M. Ferst's Sons & Co. v. Powers

41 S.E. 974 | S.C. | 1902

June 12, 1902. The opinion of the Court was delivered by The appeal herein is from an order sustaining a demurrer to the complaint. A copy of the complaint will be seen by reference to the report of this case on former appeal, in 58 S.C. 398. The defendants demurred to the complaint on the ground that it failed to state facts *223 sufficient to constitute a cause of action, for the following reasons: "Because the plaintiffs, M. Ferst's Sons Co. and J.J. J.E. Maddox, two separate and distinct mercantile firms, each holding a separate account against the defendant, Powers, said firms having no community of interest whatever, undertake in the same action to recover judgments against the said defendant, which proceeding the defendants submit is a misjoinder of parties plaintiff, and states no cause of action at all."

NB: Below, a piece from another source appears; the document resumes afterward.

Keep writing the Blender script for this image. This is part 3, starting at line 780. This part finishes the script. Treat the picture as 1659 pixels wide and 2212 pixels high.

The opinion on the former appeal unquestionably shows that the complaint sets forth both a legal and an equitable cause of action, though they are commingled and not separately stated. While the causes of action are thus commingled, the complaint is not subject to demurrer, if either of the causes of action, separately stated, would not be demurrable on the ground interposed. Conceding that the demurrer could properly have been sustained to the legal cause of action, if it had been separately stated, we proceed to consider whether it could also have been sustained as to the equitable cause of action, if it had been separately stated. This question is conclusively disposed of by the case of Bomar v. Means, 37 S.C. 520, in which the Court uses this language: "Four several creditors united as plaintiffs to bring an action in equity to set aside certain mortgages, bills of sale, and a judgment confessed, alleged to be fraudulent and void as to creditors. It is true, that such a proceeding, called a creditor's bill, is usually brought in the name of one creditor for himself and such others as will come in and contribute to the expenses. But I do not understand that where several judgment creditors go on the record as plaintiff, it is a misjoinder of plaintiffs of which the defendant debtor, or those who claim under him, have any right to complain. The judgment creditors do not thereby make themselves partners with the other creditors, or claim that they have a joint interest in the cause of action, but that, as creditors, they are separate and distinct, having an interest in common to set aside *224 fraudulent conveyances of their common debtor which stand in the way of their being paid according to their respective priorities." This principle is fully sustained in 5 Enc. of Pl. Pr., pages 536-538, and notes to said pages. There is an elaborate discussion of this subject by Chancellor Johnston, in Johnston v. S.W.R.R. Bank, 3 Strob. Eq., 334-339.

It is the judgment of this Court, that the judgment of the Circuit Court be reversed.